Ironically, this essential component of renewable energies is a finite (read: non-renewable) resource with considerable geopolitical underpinnings. The world’s lithium production is dominated by just a handful of countries. Australia is the top producer, followed by Chile, China, and Argentina. Now, Argentina and China are teaming up in an alliance that is making many lithium buyers and would-be competitors nervous, as the oligopoly on the south-after metal grows even smaller. This month, Argentinian President Alberto Fernandez signed onto China’s ambitious Belt and Road Initiative, a sweeping worldwide infrastructure project designed to bolster China’s economy, foster international trade, and boost China’s economic and industrial presence in countries across the globe.
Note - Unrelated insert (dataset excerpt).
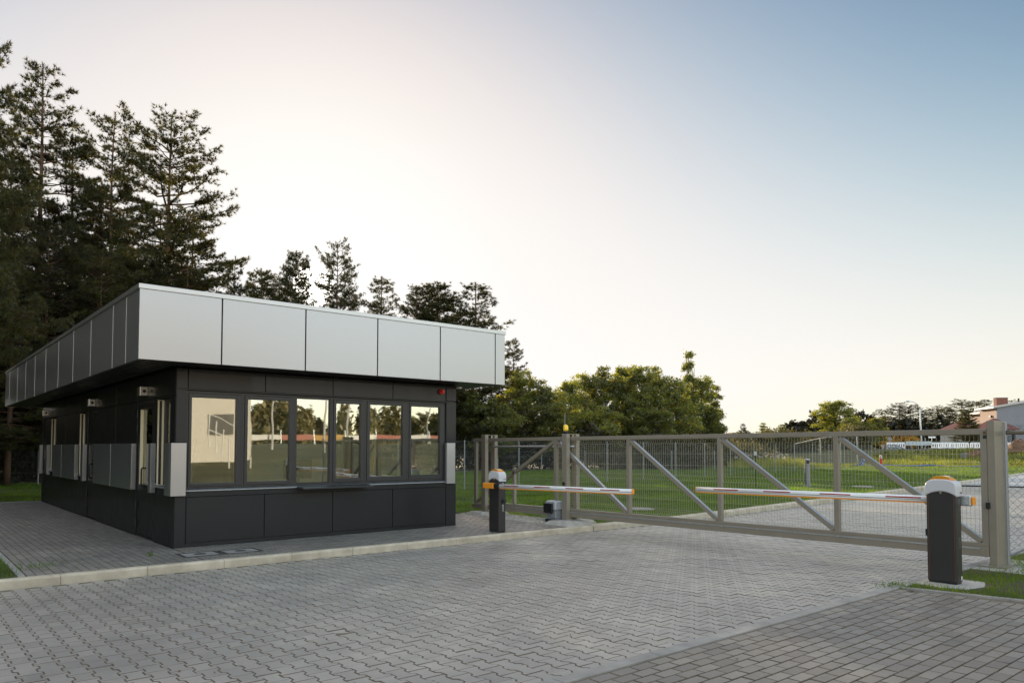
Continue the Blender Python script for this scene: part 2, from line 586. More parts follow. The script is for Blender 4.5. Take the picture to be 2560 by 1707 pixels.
vs = []
x, y, r_ = scatter(LAWN_A, 820000, 10, 13, 80)
clump = 0.75 + 0.5 * np.sin(x * 1.7 + np.sin(y * 1.3) * 2) * np.sin(y * 2.1 + x * 0.4)
vs.append(blades(x, y, np.zeros(len(x)), RNG.uniform(0.025, 0.085, len(x)) * clump.clip(0.5, 1.3), 0.0011 * r_ / 4, 0.9))
x, y, r_ = scatter(LAWN_B, 340000, 10, 9, 40)
vs.append(blades(x, y, np.full(len(x), -0.01), RNG.uniform(0.03, 0.09, len(x)), 0.0011 * r_ / 4, 0.9))
x, y, r_ = scatter(LAWN_C, 240000, 10, 8.5, 18)
k = RNG.uniform(0, 1, len(x)) < (0.35 + 0.65 * (np.sin(x * 2.3 + y) * np.sin(y * 3.1 + 1) > -0.3))
k &= ~((np.abs(x - 5.9) < 0.30) & (np.abs(y + 9.07) < 0.42))
x, y, r_ = x[k], y[k], r_[k]
vs.append(blades(x, y, np.full(len(x), 0.035), RNG.uniform(0.02, 0.075, len(x)), 0.0012 * r_ / 4, 1.1))
v = np.concatenate(vs)
g = np_mesh('grass', v, np.arange(len(v)), 3, M['grass'])
tag(g, 'short green lawn grass beyond the gate and beside the paving', 'grass', kind='stuff')

# ------------------------------------------------------------------ paving
def pavers_mesh(name, outlines, zfun, m, gap=0.005, ch=0.0036, dep=0.02):
    """every outline becomes one chamfered stone; all stones of a surface are one mesh"""
    V, F, MI = [], [], []
    for o in outlines:
        n = len(o)
        b = len(V)
        p = np.array(o)
        e = np.roll(p, -1, 0) - p
        L = np.hypot(e[:, 0], e[:, 1])[:, None]
        nr = np.stack([-e[:, 1], e[:, 0]], 1) / L          # inward for anticlockwise outlines
        def inset(d):
            n0, n1 = np.roll(nr, 1, 0), nr
            k = (n0 + n1) / (1 + (n0 * n1).sum(1))[:, None]
            return p + k * d
        A, B = inset(gap * 0.5), inset(gap * 0.5 + ch)
        dz = RNG.normal(0, 0.0012)
        tx, ty = RNG.normal(0, 0.004, 2)
        c = p.mean(0)
        for q, h in ((A, -dep), (A, -0.0022), (B, 0.0)):
            for x_, y_ in q:
                V.append((x_, y_, zfun(x_, y_) + h + dz + (x_ - c[0]) * tx + (y_ - c[1]) * ty))
        for i in range(n):
            j = (i + 1) % n
            F.append((b + i, b + j, b + n + j, b + n + i))
            F.append((b + n + i, b + n + j, b + 2 * n + j, b + 2 * n + i))
            MI += [1, 1]
        F.append(tuple(b + 2 * n + i for i in range(n)))
        MI.append(0)
    me = bpy.data.meshes.new(name)
    me.from_pydata(V, [], F)
    me.materials.append(m)
    me.materials.append(M['joint'])
    me.polygons.foreach_set('material_index', MI)
    o = bpy.data.objects.new(name, me)
    COL.objects.link(o)
    return structure(o)

def behaton():
    L, W, a, t = 0.206, 0.141, 0.0135, 0.012
    out = []
    i = 0
    x = -9.0
    while x < 36:
        ylo, yhi = -8.74, (-1.78 if x < 7.6 else drive_y(x) - 0.05)
        y = ylo - (L / 2 if i % 2 else 0)
        while y < yhi:
            cy = y + L / 2
            if ylo - 0.05 < cy < yhi and in_view(np.array([x]), np.array([cy]), 12)[0]:
                hw = W / 2
                r_ = [(x + hw + a, y), (x + hw + a, y + L / 4 - t), (x + hw - a, y + L / 4 + t), (x + hw - a, y + 3 * L / 4 - t),
                      (x + hw + a, y + 3 * L / 4 + t), (x + hw + a, y + L)]
                l_ = [(x - hw - a, y + L), (x - hw - a, y + 3 * L / 4 + t), (x - hw + a, y + 3 * L / 4 - t), (x - hw + a, y + L / 4 + t),
                      (x - hw - a, y + L / 4 - t), (x - hw - a, y)]
                out.append(r_ + l_)
            y += L
        x += W
        i += 1
    return out
pavers_mesh('road', behaton(), lambda x, y: road_z(y), M['road'])
v = [(-12, -1.7, road_z(-1.7) - 0.006), (-12, -9, road_z(-9) - 0.006), (36, -9, road_z(-9) - 0.006), (36, 0.8, road_z(0.8) - 0.006), (7.6, -1.7, road_z(-1.7) - 0.006)]
structure(MB().add(v, [(0, 1, 2, 3, 4)]).build('road_bed', M['joint']))
v = [(34, -9, road_z(-9) - 0.004), (80, -9, road_z(-9) - 0.004), (80, 6.8, -0.06), (51.8, 2.75, -0.07), (34, 0.7, -0.09)]
structure(MB().add(v, [(0, 1, 2, 3, 4)]).build('far_road', M['drive']))

def holland(x0, x1, y0, y1, along, ox=0.0, size=(0.2, 0.1)):
    out = []
    a, b = size
    j = 0
    if along == 'x':
        y = y0
        while y < y1 - 0.02:
            x = x0 - (a / 2 if j % 2 else 0)
            while x < x1 - 0.02:
                xa, xb, yb = max(x, x0), min(x + a, x1), min(y + b, y1)
                if xb - xa > 0.03 and in_view(np.array([x]), np.array([y]), 14)[0]:
                    out.append([(xa, y), (xb, y), (xb, yb), (xa, yb)])
                x += a
            y += b
            j += 1
    else:
        x = x0
        while x < x1 - 0.02:
            y = y0 - (a / 2 if j % 2 else 0)
            while y < y1 - 0.02:
                ya, yb, xb = max(y, y0), min(y + a, y1), min(x + b, x1)
                if yb - ya > 0.03 and in_view(np.array([x]), np.array([y]), 14)[0]:
                    out.append([(x, ya), (xb, ya), (xb, yb), (x, yb)])
                y += a
            x += b
            j += 1
    return out
o1 = holland(-2.12, 0.0, -1.60, 13.45, 'y') + holland(0.0, 5.48, -1.60, 0.0, 'x') + holland(5.48, 7.1, -1.60, 13.45, 'x')
pavers_mesh('pavement', o1, lambda x, y: 0.0, M['pave'])
structure(MB().add([(-2.15, -1.65, -0.011), (7.12, -1.65, -0.011), (7.12, 13.5, -0.011), (-2.15, 13.5, -0.011)], [(0, 1, 2, 3)]).build('pavement_bed', M['joint']))
ZS = 0.04
o2 = []
for o in holland(-4.0, 5.20, -13.2, -8.86, 'x', size=(0.205, 0.108)):
    o2.append(o)
o2 += holland(5.28, 5.9, -13.2, -10.0, 'x', size=(0.205, 0.108))
pavers_mesh('sidewalk', [o for o in o2 if o[1][0] < 5.16 + max(0, (-8.9 - o[0][1])) * 0.2], lambda x, y: ZS - 0.004 + (y + 8.86) * -0.004, M['side'], gap=0.009)
structure(MB().add([(-6, -8.84, ZS - 0.016), (-6, -14, ZS + 0.005), (6.2, -14, ZS + 0.005), (5.2, -8.84, ZS - 0.016)], [(0, 1, 2, 3)]).build('sidewalk_bed', M['joint']))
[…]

As Argentina and China cozy up, lithium prices have hit an all-time high at $78,000 USD per tonne, more than quadruple its price four years ago.
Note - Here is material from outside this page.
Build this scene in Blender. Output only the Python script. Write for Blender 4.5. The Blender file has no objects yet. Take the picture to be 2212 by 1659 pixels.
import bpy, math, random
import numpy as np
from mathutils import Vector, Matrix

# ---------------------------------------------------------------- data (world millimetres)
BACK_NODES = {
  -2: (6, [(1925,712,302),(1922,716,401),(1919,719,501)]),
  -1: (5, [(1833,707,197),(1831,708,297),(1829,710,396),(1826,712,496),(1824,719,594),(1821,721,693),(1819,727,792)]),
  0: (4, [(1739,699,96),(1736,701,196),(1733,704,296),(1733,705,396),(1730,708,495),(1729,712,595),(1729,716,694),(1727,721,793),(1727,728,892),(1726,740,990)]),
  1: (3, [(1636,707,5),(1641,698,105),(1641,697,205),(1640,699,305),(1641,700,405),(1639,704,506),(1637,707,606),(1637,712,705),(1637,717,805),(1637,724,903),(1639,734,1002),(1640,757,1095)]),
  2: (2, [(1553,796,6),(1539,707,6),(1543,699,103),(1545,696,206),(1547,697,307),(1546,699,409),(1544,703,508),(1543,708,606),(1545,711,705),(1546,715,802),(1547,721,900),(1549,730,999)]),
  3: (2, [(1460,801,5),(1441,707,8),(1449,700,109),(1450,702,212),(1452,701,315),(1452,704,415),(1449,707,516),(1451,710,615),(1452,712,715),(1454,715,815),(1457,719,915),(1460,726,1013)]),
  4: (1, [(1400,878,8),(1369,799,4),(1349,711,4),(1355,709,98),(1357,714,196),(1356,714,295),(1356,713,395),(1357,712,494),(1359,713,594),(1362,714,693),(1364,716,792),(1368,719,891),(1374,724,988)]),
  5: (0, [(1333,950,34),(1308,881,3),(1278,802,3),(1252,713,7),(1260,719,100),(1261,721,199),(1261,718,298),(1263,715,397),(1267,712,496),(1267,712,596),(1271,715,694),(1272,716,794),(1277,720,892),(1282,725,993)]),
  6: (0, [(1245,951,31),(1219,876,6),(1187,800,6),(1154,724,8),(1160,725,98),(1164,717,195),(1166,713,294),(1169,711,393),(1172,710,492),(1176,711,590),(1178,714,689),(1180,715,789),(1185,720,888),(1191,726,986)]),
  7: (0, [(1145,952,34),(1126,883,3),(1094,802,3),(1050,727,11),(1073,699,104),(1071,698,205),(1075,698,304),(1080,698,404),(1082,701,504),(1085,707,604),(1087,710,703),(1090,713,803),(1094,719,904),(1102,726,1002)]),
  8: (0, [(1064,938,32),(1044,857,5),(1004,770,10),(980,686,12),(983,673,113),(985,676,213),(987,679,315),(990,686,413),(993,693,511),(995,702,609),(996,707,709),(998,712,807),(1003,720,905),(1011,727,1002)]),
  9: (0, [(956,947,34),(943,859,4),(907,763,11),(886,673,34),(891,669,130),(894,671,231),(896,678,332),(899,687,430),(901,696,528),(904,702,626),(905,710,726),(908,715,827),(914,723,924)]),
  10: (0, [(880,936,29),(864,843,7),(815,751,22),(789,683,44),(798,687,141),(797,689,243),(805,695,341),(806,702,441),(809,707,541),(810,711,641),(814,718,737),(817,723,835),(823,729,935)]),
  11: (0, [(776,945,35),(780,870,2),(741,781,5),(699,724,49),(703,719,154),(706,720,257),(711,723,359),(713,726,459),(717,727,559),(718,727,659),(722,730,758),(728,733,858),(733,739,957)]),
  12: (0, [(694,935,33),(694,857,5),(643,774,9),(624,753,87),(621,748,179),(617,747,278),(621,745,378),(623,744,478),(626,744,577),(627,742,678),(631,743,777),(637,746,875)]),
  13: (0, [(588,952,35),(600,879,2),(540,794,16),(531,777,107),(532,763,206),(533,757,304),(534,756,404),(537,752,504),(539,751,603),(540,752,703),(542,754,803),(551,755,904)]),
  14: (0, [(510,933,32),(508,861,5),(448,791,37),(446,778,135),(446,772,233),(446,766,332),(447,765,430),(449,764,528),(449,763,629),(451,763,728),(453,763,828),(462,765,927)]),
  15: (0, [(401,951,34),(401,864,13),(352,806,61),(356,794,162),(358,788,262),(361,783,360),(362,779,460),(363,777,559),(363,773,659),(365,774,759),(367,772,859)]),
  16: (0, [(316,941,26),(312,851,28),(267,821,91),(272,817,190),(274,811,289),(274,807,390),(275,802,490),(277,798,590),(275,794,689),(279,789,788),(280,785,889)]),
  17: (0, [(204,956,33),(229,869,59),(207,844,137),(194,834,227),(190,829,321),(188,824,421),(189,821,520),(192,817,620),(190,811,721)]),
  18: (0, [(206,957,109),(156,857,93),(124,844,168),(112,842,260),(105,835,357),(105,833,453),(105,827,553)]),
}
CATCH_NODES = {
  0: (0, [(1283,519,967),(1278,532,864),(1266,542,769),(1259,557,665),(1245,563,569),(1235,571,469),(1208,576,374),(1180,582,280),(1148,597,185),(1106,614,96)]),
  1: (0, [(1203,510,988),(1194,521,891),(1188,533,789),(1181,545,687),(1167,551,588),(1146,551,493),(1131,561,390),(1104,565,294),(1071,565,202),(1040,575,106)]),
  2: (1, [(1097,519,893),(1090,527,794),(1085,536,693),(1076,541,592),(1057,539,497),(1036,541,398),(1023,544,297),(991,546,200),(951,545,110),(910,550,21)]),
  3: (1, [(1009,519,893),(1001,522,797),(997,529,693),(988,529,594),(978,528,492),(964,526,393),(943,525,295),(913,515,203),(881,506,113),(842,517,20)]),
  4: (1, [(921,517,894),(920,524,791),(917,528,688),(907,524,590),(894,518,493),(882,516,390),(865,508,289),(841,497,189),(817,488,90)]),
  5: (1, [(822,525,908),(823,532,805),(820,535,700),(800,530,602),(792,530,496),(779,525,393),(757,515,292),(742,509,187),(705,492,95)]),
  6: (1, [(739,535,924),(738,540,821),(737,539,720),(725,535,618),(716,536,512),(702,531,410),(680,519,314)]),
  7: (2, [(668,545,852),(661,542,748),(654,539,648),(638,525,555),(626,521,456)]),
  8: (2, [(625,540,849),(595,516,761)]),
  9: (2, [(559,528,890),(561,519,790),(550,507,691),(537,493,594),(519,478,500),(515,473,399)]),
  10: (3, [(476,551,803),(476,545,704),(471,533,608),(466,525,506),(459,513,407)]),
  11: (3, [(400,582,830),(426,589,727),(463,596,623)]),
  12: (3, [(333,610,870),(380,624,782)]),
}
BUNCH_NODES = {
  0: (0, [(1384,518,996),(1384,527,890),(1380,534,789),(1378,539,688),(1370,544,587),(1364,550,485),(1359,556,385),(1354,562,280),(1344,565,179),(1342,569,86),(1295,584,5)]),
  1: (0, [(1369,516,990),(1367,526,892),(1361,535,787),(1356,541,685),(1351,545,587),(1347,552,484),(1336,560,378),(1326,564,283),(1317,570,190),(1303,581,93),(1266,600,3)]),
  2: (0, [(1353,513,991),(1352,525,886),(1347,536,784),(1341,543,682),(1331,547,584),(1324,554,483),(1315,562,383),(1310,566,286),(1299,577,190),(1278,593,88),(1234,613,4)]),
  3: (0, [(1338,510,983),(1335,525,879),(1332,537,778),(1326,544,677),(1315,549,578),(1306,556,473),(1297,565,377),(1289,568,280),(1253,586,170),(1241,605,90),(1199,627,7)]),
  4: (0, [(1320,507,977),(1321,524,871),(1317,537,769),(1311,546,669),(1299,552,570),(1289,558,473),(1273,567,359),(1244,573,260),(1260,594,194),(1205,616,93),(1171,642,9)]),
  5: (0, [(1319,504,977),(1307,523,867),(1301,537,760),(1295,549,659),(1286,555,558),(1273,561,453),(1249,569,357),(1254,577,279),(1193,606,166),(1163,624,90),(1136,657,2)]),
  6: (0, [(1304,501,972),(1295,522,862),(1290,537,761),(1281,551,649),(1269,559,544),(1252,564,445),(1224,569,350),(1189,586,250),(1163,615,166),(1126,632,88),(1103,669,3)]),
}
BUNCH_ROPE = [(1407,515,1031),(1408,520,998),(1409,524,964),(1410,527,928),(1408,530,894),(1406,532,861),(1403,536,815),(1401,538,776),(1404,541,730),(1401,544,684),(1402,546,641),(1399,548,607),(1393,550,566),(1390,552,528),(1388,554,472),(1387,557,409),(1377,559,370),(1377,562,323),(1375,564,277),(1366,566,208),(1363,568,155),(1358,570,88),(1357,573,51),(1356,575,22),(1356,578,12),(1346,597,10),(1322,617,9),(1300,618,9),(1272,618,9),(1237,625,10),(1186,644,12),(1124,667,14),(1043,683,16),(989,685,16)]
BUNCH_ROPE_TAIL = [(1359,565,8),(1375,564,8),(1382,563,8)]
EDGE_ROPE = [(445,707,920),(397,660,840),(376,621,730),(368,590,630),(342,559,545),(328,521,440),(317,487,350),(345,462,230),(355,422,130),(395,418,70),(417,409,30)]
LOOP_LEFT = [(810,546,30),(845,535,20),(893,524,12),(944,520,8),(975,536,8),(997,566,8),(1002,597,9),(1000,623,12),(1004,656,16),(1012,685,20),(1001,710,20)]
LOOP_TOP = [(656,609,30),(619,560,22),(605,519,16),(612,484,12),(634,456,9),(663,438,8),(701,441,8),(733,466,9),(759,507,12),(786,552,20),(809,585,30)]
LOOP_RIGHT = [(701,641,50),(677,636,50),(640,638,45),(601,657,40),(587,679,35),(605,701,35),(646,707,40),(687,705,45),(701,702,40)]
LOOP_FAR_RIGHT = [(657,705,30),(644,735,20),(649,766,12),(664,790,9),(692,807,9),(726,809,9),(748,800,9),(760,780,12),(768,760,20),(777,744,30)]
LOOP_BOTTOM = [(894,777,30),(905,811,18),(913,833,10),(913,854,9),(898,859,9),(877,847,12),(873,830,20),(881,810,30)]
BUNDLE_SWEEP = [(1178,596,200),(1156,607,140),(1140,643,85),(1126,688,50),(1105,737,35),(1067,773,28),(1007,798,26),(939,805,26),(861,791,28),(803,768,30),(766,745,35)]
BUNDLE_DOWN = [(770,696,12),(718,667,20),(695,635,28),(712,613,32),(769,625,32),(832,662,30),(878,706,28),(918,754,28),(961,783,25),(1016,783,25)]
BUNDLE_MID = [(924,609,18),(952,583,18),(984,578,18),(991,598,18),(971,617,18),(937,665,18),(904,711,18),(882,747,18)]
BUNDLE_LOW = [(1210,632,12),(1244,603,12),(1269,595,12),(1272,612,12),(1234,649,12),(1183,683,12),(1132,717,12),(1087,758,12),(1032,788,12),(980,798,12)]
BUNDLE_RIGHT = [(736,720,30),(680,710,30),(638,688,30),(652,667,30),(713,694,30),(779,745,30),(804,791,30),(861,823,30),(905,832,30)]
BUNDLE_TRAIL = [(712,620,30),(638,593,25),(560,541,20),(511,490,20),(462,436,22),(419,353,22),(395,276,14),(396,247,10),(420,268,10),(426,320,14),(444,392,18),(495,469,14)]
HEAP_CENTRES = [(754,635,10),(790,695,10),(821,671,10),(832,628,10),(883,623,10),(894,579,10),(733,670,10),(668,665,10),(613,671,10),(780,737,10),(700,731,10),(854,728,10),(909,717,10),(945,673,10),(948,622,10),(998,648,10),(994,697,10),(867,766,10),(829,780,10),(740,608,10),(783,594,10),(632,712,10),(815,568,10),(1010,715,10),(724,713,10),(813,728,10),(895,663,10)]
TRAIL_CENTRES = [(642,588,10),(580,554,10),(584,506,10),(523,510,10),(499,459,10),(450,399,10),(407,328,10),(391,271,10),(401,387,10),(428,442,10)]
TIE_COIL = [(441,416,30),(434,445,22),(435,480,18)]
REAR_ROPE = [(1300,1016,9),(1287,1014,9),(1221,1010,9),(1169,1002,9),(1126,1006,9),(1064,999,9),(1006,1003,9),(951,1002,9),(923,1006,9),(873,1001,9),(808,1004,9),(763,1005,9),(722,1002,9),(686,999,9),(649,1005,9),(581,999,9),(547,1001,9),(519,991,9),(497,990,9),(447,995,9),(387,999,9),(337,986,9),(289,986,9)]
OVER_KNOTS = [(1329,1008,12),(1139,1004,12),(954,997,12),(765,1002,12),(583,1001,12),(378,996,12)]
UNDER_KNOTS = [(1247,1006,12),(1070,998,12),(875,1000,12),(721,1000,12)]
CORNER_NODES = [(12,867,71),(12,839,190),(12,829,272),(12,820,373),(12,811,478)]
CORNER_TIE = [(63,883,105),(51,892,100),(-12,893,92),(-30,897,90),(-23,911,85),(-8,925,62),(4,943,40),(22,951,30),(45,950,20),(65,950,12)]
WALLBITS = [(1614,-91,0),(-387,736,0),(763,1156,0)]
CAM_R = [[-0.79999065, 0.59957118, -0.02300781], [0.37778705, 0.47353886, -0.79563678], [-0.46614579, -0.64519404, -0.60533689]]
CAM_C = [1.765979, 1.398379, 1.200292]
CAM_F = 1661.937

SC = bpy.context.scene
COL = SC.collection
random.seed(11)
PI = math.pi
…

Argentina is one point of South America’s so-called “Lithium Triangle,” which altogether holds more than half of the globe’s lithium reserves. While Australia and South America together represent 85% of the world’s lithium production, according to market intelligence provider IHS Markit, China itself has massive lithium reserves, and Chinese companies refine a whopping two-thirds of the world’s lithium, placing them at a critical point of the global supply chain. What’s more, Chinese firms are the biggest buyers and investors of lithium mines both domestically and abroad, giving them something close to omnipresence in the global lithium market. Together, China and Argentina represent a formidable force with considerable leverage over the global green energy transition.
What’s more, China’s own hefy lithium reserves recently increased substantially with the discovery of a new lithium deposit near Mount Everest. The freshly discovered vast cache of the alkali metal could be China’s third largest. According to scientists from the Institute of Geology and Geophysics at the Chinese Academy of Sciences (CAS), the deposit may contain as much as 1 million tonnes of lithium oxide. The ore deposit has already been deemed to be worth mining, with high enough lithium content to be of “industrial value.” The deposit is shallow, easily extractable, and a huge leg up in global lithium markets for Beijing.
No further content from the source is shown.